I first propose two approaches by utilizing multi-task learning framework with attention mechanism, which can jointly trains classification/regression models from multiple related tasks where data on each task is generated from one or more sensors.

 

Given the heterogeneity of devices, the volume and distribution of collected data vary in the training process. The edge devices themselves also vary in their available communication bandwidth and system configurations, such as memory, processor speed, and power requirements. This leads to vastly different training times as well as model/data transfer times. Furthermore, availability issues at edge devices can lead to a lack of contribution from specific edge devices to the federated model. Therefore, I further propose an asynchronous online approach and another collaborative work with tiers in the federated learning framework to tackle these issues.

 

Specially, to deal with the distribution change problem of the streaming sensor data, I propose one more approach for online federated learning with concept drift.
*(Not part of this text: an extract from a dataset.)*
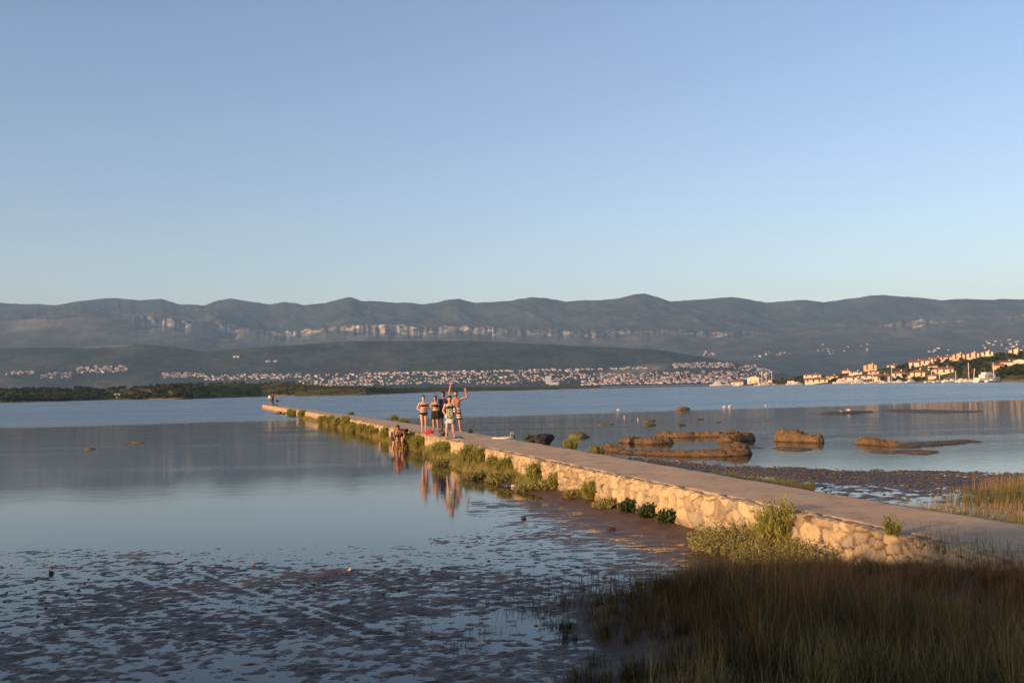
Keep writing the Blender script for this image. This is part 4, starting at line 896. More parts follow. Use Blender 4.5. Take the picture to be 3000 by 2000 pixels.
x, y, z = on_path(1277, 1263)
person(x, y, z, 1.63, -.25, 'woman in black shorts and dark top, hands drawn up at her chest, second from left', SK1, True,
       {-1: ((-.26, .02, 1.16), (-.05, -.19, 1.24), (.7, -.3, .5), (0, 1, 0)), 1: ((.25, .02, 1.15), (.05, -.20, 1.20), (-.7, -.3, .5), (0, 1, 0))},
       hair=M_hair, hair_kind='bun', wear=(('bikini_top', M_black, bikini_top), ('shorts', M_black, 'shorts')))
x, y, z = on_path(1301, 1263)
person(x, y, z, 1.80, -.5, 'man in dark t-shirt and dark shorts, half hidden behind the person with the green bag', SK3, False,
       {-1: ((-.25, .03, 1.13), (-.24, -.09, .88), (0, -.2, -1), (1, 0, 0)), 1: ((.25, .03, 1.13), (.24, -.09, .88), (0, -.2, -1), (-1, 0, 0))},
       hair=M_hair, wear=(('shirt', M_navy, tshirt), ('shorts', M_navy, 'shorts')))
x, y, z = on_path(1337, 1265)
person(x, y, z, 1.84, .1, 'bearded man with both arms raised, in red, white and black striped swim shorts', SK1, False,
       {-1: ((-.245, -.02, 1.66), (-.205, -.06, 1.915), (.08, -.05, 1), (0, -1, 0)), 1: ((.44, -.04, 1.50), (.375, -.10, 1.745), (-.2, -.1, 1), (0, -1, 0))},
       {-1: ((-.13, -.02, .49), (-.15, .03, .085), (-.18, -.13, .03)), 1: ((.13, -.02, .49), (.15, .03, .085), (.19, -.13, .03))},
       hair=M_hair, beard=True, wear=(('swim_shorts', M_stripe, 'trunks'),), curl=.35)
x, y, z = on_path(1319, 1283)
fx_, fy_, fz_ = x, y, z
person(x, y, z, 1.66, .1, 'dark-haired person in front of the group, wearing white shorts and holding a green patterned bag', SK2, True,
       {-1: ((-.25, .04, 1.15), (-.17, -.16, .98), (.5, -.6, .1), (.6, .6, 0)), 1: ((.25, .04, 1.15), (.20, -.14, 1.0), (-.5, -.6, .1), (-.6, .6, 0))},
       {-1: ((-.11, -.04, .49), (-.14, .02, .085), (-.15, -.14, .03)), 1: ((.12, .02, .49), (.16, .10, .085), (.19, -.06, .03))},
       hair=M_hair, hair_kind='long', head_drop=.15, wear=(('bikini_top', M_black, bikini_top), ('shorts', M_wb, 'skirt')))
g = MB(); g.loft([((0, 0, -.19), .10, .06), ((0, 0, -.16), .135, .075), ((0, 0, 0), .14, .08), ((0, 0, .15), .115, .06), ((0, 0, .18), .08, .03)], 0, 18, (1, 0, 0), 2.8)
bg = tag(empty('bag', (fx_ + .03, fy_ - .225, fz_ + 1.0)), 'green patterned bag held in front of the belly by the foremost person', 'bag')
solid(g, 'bag_body', M_green, bg, .012, 2)
g = MB(); pts = [(-.07, 0, .16), (-.06, -.01, .25), (0, -.02, .29), (.06, -.01, .25), (.07, 0, .16)]
for p, q in zip(pts[:-1], pts[1:]): g.cone(p, q, .011, .011, 0, 8)
g.build('strap', M_black, bg)
# two people bending in the shallow water
x, y = gp(1157, 1313)
person(x, y, -.20, 1.62, .9, 'person bent double at the water beside the wall, back towards the left, arms hanging', SK1, False,
       {-1: ((-.17, -.47, .745), (-.12, -.48, .49), (0, -.15, -1), (.3, .9, 0), 1), 1: ((.17, -.47, .745), (.12, -.49, .49), (0, -.15, -1), (-.3, .9, 0), 1)},
       {-1: ((-.10, -.05, .49), (-.11, .05, .085), (-.12, -.10, .03)), 1: ((.10, -.05, .49), (.11, .05, .085), (.12, -.10, .03))},
       bend=1.35, head_drop=-.3, wear=(('shorts', M_navy, 'shorts'),))
x, y = gp(1173, 1314)
person(x, y, -.20, 1.55, -.05, 'dark-haired person stooping in the water with hands on knees, right of the one bent double', SK3, False,
       {-1: ((-.25, -.26, .94), (-.15, -.27, .68), (.1, -.2, -1), (.3, .9, 0), 1), 1: ((.25, -.26, .94), (.15, -.27, .68), (-.1, -.2, -1), (-.3, .9, 0), 1)},
       {-1: ((-.12, -.16, .49), (-.13, .0, .085), (-.14, -.16, .03)), 1: ((.12, -.16, .49), (.13, .0, .085), (.14, -.16, .03))},
       bend=.95, head_drop=-.55, wear=(('briefs', M_black, brief),))
# two people at the far tip
x, y, z = on_path(791, 1185.4)
person(x, y, z, 1.76, .2, 'person in a white shirt at the far tip of the jetty', SK1, False, hair=M_hair, wear=(('shirt', M_white, tshirt), ('shorts', M_grey, 'shorts')), vox=.014)
person(x + .52, y - .3, z, 1.78, -.4, 'person in dark clothes at the far tip, right of the one in white', SK1, False,
       {1: ((.30, -.05, 1.16), (.42, -.22, 1.05), (.6, -.6, 0), (0, 0, 1))}, hair=M_hair, wear=(('shirt', M_black, tshirt), ('trousers', M_black, lambda c: .12 < c.z < 1.0 and abs(c.x) < .2)), vox=.014)
b = MB(); b.loft([((0, 0, 0), .2, .13), ((0, 0, .06), .24, .15), ((0, 0, .28), .22, .14), ((0, 0, .36), .12, .06)], 0, 16, (1, 0, 0), 2.6)
bo = tag(empty('bag', (x + 1.35, y - .6, z + .42)), 'dark bag hanging at the side of the person in dark clothes', 'bag'); solid(b, 'bag_body', M_black, bo, .02, 2)
g = MB(); g.cone((-.12, 0, .3), (-.35, .12, .52), .02, .02, 0, 8); g.cone((.1, 0, .3), (-.35, .12, .52), .02, .02, 0, 8); g.build('strap', M_black, bo)

# things left on the path
M_red, M_towel, M_blue = plain('red_cloth', (.50, .03, .05), .8, .3, 10), plain('cream_towel', (.60, .52, .40), .95, .15, 8), plain('blue_cloth', (.06, .09, .15), .85, .3, 9)
def heap(u, v, secs, mat, label, cat, name, rz=0, extra=None):
    x, y, z = on_path(u, v); r_ = tag(empty(name, (x, y, z + .004), rz), label, cat)
    g = MB(); g.loft(secs, 0, 18, (1, 0, 0), 2.4); o = solid(g, name + '_body', mat, r_, .012, 2)
    n = len(o.data.vertices); co = np.empty(n * 3, np.float32); o.data.vertices.foreach_get('co', co); co = co.reshape(-1, 3)
    co[:, 2] += .022 * fbm(co[:, 0] * 9 + u, co[:, 1] * 9 + co[:, 2] * 5, u, 3) * (co[:, 2] > .03); o.data.vertices.foreach_set('co', co.ravel()); o.data.update()
    if extra: extra(r_)
    return r_
def straps(mat, w=.12, hh=.12):
    def f(r_):
        g = MB(); pts = [(-w, 0, hh), (-w * .7, -.02, hh + .09), (0, -.04, hh + .11), (w * .7, -.02, hh + .09), (w, 0, hh)]
        for p, q in zip(pts[:-1], pts[1:]): g.cone(p, q, .012, .012, 0, 8)
        g.build('handle', mat, r_)
    return f
heap(1257, 1270, [((0, 0, 0), .20, .10), ((0, 0, .05), .21, .11), ((0, 0, .11), .15, .08), ((0, 0, .14), .08, .05)], M_red, 'red cloth bag lying on the path in front of the two women', 'bag', 'bag', .1, straps(M_red, .12, .11))
heap(1290, 1276, [((0, 0, 0), .13, .09), ((0, 0, .05), .14, .1), ((0, 0, .11), .08, .05)], M_grey, 'small grey bag on the path left of the black bag', 'bag', 'bag', .3, straps(M_black, .06, .08))
heap(1303, 1276, [((0, 0, 0), .14, .1), ((0, 0, .06), .16, .11), ((0, 0, .13), .09, .06)], M_black, 'black bag on the path beside the foremost person', 'bag', 'bag', -.2, straps(M_black, .07, .1))
heap(1343, 1283, [((0, 0, 0), .20, .14), ((0, 0, .03), .20, .14), ((0, 0, .06), .12, .08)], M_blue, 'crumpled dark blue cloth on the path right of the foremost person', 'cloth', 'cloth', .4)
heap(1379, 1268, [((0, 0, 0), .09, .08), ((0, 0, .05), .11, .1), ((0, 0, .11), .06, .05)], M_black, 'small black bag alone by the far edge of the path', 'bag', 'bag', 0, straps(M_black, .05, .08))
heap(1473, 1284, [((0, 0, 0), .42, .36), ((0, 0, .03), .42, .36), ((0, 0, .05), .36, .3)], M_towel, 'cream towel spread on the path', 'towel', 'towel', -.3)
heap(1500, 1281, [((0, 0, 0), .12, .09), ((0, 0, .06), .13, .1), ((0, 0, .11), .08, .06)], M_grey, 'grey bag at the right end of the cream towel', 'bag', 'bag', .2, straps(M_white, .07, .08))
def shoe(x, y, z, rz, label):
    r_ = tag(empty('sandal', (x, y, z), rz), label, 'sandal', 'sandals by the foremost person')
    g = MB(); g.loft([((0, -.13, .012), .03, .01), ((0, -.08, .012), .045, .012), ((0, .04, .012), .038, .012), ((0, .12, .012), .032, .011)], 0, 12, (1, 0, 0)); g.build('sole', M_white, r_)
    g = MB(); g.cone((-.042, -.05, .02), (0, -.07, .05), .009, .009, 0, 8); g.cone((0, -.07, .05), (.042, -.05, .02), .009, .009, 0, 8); g.build('strap', M_black, r_)
x, y, z = on_path(1329, 1286); shoe(x + .12, y - .1, z, .4, 'white sandal lying right of the foremost person'); shoe(x + .26, y + .02, z, .7, 'white sandal lying right of the foremost person')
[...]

I apply techniques on both local learning and the central model aggregation to alleviate the effect on the global model performance with local data concept drift. In addition, a new method is proposed to select local clients at each round to reduce the overall communication costs. 

 

Motivated by the growing interest and challenges in federated learning research, this thesis demonstrates the strengths of academic performance on both prediction and communication-efficient performance on multiple benchmarks. Incorporating the techniques in this thesis to develop federated learning systems with more accurate prediction, lower communication costs and resource-efficient learning. More importantly, effective online approaches are proposed to tackle the issues with streaming data in real-life setting.